## BRIEF
Reply only with how many lines contain the word "scene".

## MATERIAL FOR THE TASK
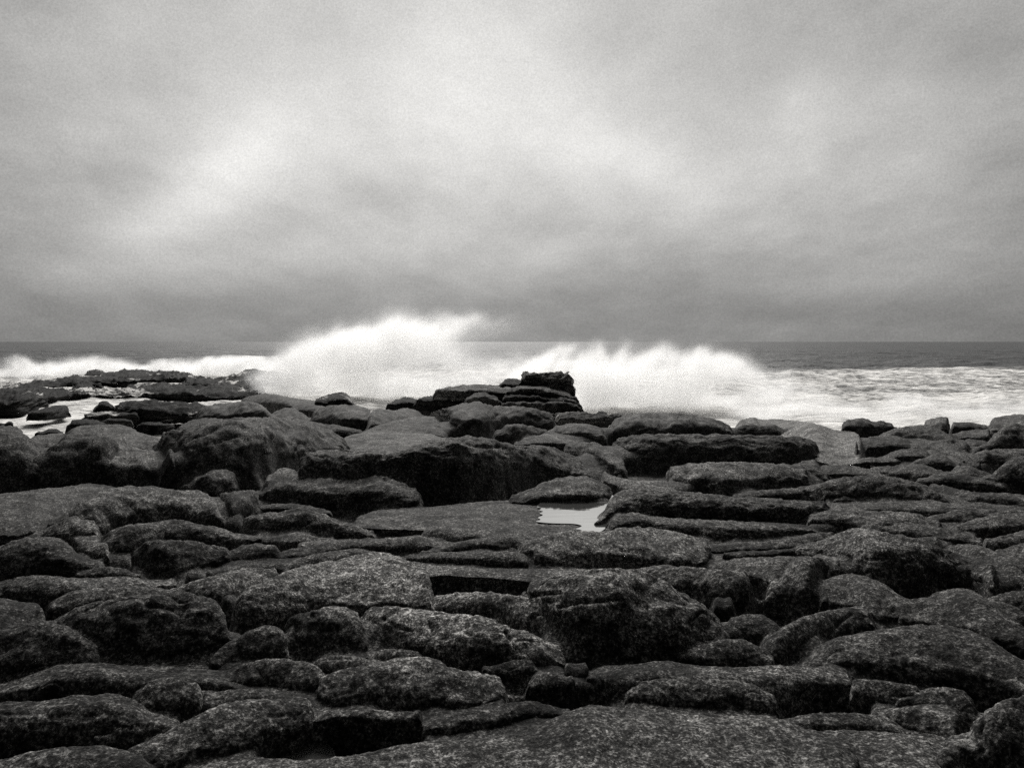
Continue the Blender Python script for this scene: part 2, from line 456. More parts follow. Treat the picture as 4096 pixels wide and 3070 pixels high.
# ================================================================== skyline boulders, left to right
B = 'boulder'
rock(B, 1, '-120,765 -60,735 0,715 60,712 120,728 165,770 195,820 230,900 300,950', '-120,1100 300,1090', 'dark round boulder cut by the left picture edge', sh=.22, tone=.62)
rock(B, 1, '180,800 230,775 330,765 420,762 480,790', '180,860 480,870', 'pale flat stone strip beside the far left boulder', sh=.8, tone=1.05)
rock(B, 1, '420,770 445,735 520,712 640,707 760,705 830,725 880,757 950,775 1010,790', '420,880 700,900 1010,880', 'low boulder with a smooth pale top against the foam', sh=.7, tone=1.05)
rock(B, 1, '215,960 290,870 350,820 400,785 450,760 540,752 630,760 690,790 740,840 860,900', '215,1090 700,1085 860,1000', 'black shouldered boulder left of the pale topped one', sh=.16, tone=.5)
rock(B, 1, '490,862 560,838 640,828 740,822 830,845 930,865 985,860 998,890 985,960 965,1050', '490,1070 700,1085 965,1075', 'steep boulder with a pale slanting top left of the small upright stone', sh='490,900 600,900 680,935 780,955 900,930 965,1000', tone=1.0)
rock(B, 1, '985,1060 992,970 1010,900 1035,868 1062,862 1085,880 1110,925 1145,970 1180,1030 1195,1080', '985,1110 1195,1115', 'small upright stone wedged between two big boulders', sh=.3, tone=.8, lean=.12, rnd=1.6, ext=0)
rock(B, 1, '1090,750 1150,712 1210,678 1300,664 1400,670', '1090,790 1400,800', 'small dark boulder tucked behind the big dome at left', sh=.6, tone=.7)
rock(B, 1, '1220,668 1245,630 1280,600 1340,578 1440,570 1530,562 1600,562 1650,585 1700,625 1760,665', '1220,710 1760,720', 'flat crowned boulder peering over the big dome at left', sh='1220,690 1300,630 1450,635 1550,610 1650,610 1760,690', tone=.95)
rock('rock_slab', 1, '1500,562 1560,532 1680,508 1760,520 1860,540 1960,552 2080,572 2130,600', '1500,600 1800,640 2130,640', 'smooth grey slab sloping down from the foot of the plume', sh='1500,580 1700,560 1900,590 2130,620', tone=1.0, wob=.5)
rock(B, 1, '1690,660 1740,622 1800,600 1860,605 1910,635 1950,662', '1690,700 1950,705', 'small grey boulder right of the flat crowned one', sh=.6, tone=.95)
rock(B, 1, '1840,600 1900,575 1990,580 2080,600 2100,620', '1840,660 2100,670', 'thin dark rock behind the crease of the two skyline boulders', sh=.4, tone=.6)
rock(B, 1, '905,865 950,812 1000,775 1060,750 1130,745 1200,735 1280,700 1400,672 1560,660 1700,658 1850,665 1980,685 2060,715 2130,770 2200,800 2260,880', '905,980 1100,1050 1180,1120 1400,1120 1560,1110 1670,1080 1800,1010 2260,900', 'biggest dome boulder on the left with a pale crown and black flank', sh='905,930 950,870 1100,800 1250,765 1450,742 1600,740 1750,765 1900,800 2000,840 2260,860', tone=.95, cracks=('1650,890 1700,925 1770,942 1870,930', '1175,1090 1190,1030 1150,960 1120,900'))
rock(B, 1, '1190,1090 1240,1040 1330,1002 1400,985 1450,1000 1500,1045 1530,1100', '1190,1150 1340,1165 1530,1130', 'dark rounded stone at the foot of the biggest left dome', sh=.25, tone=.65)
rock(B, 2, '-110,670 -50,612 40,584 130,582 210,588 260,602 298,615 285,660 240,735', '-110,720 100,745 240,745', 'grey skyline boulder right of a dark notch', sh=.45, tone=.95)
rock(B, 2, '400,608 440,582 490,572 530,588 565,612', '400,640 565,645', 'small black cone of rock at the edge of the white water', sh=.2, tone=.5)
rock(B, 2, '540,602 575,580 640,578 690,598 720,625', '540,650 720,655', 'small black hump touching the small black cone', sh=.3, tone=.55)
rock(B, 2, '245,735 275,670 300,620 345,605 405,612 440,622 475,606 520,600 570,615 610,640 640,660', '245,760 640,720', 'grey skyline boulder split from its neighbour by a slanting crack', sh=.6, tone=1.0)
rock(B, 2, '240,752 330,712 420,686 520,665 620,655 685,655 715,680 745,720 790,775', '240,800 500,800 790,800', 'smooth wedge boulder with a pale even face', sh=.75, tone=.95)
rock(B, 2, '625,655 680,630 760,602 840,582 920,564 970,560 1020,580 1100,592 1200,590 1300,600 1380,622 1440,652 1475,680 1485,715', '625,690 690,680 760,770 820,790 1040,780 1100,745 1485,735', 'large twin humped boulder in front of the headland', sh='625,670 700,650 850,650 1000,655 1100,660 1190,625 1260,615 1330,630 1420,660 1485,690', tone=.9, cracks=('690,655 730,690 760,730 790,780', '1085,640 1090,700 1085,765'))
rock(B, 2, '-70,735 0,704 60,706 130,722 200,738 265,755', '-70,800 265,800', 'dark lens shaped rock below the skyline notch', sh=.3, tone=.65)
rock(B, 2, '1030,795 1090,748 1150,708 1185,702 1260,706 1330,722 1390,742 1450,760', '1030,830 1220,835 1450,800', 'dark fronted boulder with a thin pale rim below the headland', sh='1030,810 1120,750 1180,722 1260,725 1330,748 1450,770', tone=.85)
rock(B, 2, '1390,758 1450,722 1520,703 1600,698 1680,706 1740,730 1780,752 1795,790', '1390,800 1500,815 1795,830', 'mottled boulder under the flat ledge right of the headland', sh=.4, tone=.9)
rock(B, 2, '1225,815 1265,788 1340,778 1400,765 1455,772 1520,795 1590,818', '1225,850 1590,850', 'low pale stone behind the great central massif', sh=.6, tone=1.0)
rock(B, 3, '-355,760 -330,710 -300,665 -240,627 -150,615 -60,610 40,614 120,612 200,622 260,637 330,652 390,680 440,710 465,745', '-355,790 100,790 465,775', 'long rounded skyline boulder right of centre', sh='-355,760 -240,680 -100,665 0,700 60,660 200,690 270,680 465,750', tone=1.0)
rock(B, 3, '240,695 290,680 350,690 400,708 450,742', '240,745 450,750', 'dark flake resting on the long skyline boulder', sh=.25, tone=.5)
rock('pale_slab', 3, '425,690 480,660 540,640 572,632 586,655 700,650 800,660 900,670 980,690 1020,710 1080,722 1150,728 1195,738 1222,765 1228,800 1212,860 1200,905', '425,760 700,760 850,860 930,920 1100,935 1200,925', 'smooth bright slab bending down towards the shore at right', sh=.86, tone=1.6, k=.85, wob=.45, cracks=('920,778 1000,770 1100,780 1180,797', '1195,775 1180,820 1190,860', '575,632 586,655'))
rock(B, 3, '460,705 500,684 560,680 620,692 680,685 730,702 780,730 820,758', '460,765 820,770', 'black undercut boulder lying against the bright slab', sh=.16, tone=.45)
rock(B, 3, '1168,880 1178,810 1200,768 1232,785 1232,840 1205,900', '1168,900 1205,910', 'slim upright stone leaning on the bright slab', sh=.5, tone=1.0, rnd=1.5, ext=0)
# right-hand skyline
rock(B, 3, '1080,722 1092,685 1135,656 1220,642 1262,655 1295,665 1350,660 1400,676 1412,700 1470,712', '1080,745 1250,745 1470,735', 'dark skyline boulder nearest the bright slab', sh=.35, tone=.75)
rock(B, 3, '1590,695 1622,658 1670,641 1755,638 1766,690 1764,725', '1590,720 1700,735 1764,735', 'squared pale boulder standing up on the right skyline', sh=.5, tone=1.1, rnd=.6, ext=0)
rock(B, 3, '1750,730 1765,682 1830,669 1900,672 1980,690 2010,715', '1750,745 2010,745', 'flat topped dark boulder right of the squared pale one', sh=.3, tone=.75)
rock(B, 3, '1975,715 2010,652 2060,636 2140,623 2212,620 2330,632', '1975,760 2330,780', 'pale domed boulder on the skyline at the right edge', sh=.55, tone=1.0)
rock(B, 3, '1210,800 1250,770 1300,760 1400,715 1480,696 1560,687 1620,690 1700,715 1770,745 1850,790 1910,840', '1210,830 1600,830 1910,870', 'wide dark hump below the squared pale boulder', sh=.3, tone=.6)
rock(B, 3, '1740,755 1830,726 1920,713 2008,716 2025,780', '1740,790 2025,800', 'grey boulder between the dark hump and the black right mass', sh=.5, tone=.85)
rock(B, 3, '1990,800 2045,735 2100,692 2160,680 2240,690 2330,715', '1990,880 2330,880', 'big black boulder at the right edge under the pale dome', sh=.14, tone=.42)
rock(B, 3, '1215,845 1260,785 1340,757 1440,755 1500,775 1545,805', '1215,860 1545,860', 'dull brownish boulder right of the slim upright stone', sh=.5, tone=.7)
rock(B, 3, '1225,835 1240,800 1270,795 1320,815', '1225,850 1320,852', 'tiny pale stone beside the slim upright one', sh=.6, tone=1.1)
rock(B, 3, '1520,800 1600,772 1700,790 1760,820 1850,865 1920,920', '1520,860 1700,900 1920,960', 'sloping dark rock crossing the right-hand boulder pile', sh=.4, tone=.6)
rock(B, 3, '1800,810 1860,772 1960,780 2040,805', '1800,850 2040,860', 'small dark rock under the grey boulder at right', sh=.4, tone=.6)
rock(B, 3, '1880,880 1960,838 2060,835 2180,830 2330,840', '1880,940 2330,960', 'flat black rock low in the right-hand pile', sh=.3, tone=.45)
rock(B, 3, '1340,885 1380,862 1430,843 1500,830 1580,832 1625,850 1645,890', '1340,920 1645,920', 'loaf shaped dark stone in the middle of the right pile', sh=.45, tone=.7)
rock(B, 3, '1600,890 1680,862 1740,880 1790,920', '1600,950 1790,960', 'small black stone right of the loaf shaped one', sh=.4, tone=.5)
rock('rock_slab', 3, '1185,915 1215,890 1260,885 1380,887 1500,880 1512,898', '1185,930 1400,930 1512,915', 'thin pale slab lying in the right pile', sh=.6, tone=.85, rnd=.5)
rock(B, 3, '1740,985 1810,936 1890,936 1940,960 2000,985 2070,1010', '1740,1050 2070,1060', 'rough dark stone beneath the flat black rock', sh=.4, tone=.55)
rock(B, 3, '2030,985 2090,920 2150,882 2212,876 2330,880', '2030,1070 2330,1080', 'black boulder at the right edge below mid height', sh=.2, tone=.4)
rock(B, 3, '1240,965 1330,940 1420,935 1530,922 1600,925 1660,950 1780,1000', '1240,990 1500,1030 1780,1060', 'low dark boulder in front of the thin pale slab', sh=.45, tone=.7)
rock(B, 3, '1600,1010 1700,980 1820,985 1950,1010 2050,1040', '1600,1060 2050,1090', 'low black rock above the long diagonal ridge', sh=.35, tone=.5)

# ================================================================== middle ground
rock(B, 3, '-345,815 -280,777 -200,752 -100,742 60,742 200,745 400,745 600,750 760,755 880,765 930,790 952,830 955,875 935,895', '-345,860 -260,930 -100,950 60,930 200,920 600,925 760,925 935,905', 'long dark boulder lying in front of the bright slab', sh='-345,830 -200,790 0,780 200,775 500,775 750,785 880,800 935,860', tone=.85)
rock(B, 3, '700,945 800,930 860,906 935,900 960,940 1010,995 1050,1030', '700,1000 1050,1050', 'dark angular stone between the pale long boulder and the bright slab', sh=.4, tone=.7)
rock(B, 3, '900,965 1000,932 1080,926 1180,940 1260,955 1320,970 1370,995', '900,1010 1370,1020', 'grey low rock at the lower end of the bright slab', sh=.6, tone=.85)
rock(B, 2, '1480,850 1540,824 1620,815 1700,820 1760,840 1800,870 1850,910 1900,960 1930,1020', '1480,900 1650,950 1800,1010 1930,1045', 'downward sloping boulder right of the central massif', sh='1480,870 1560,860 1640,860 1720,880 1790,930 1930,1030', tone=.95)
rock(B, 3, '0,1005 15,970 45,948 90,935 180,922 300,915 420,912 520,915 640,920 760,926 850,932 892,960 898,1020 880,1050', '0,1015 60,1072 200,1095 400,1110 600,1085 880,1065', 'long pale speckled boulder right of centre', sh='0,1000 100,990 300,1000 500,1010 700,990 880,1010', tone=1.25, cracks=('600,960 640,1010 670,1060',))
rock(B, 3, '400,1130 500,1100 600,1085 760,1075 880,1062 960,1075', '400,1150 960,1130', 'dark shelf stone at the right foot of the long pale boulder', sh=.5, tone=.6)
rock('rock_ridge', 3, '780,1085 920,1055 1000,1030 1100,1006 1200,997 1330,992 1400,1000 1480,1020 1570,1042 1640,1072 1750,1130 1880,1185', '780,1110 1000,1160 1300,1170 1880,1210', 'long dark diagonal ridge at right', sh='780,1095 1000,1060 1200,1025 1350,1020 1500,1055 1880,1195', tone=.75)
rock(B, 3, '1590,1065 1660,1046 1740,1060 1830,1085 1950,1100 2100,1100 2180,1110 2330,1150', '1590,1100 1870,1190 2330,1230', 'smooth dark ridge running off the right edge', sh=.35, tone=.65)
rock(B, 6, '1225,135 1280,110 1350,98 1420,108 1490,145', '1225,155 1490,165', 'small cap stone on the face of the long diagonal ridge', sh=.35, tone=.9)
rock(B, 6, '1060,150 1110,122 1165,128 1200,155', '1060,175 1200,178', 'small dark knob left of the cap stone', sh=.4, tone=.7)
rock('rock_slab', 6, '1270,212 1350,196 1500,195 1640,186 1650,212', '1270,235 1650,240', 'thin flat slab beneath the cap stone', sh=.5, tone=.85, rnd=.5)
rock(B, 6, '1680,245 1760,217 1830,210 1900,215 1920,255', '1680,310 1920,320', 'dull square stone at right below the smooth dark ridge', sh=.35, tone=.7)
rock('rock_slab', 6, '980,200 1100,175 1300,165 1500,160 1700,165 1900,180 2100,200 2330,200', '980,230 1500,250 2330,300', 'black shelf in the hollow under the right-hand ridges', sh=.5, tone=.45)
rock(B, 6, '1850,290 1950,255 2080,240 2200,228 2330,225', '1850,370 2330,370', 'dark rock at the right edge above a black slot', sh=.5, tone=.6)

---

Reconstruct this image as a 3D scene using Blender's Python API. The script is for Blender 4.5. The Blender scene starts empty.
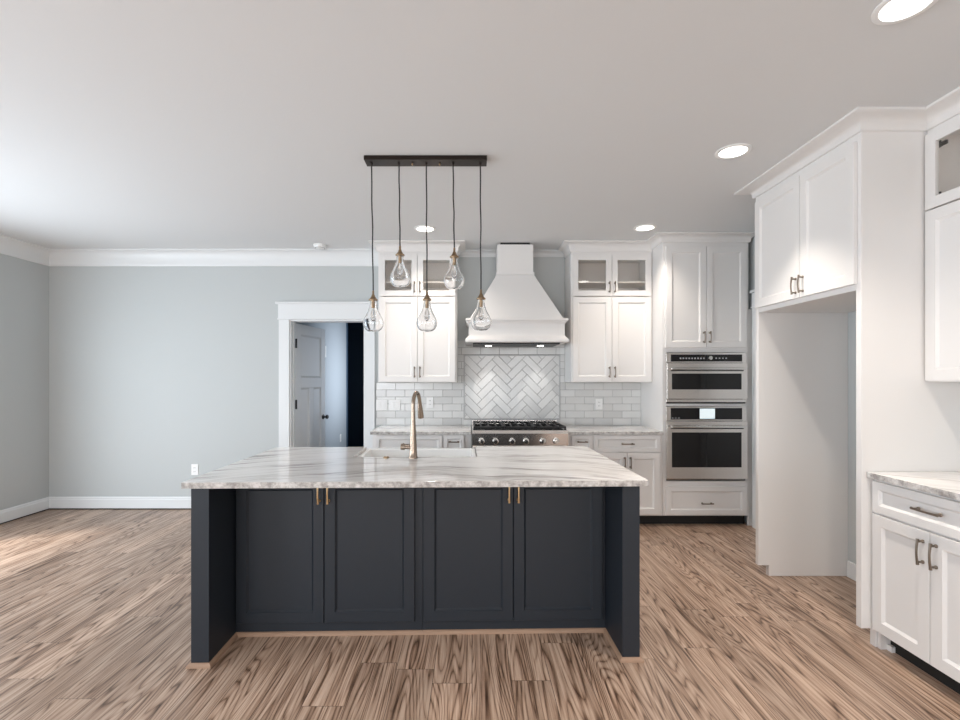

## SOLUTION BELOW
2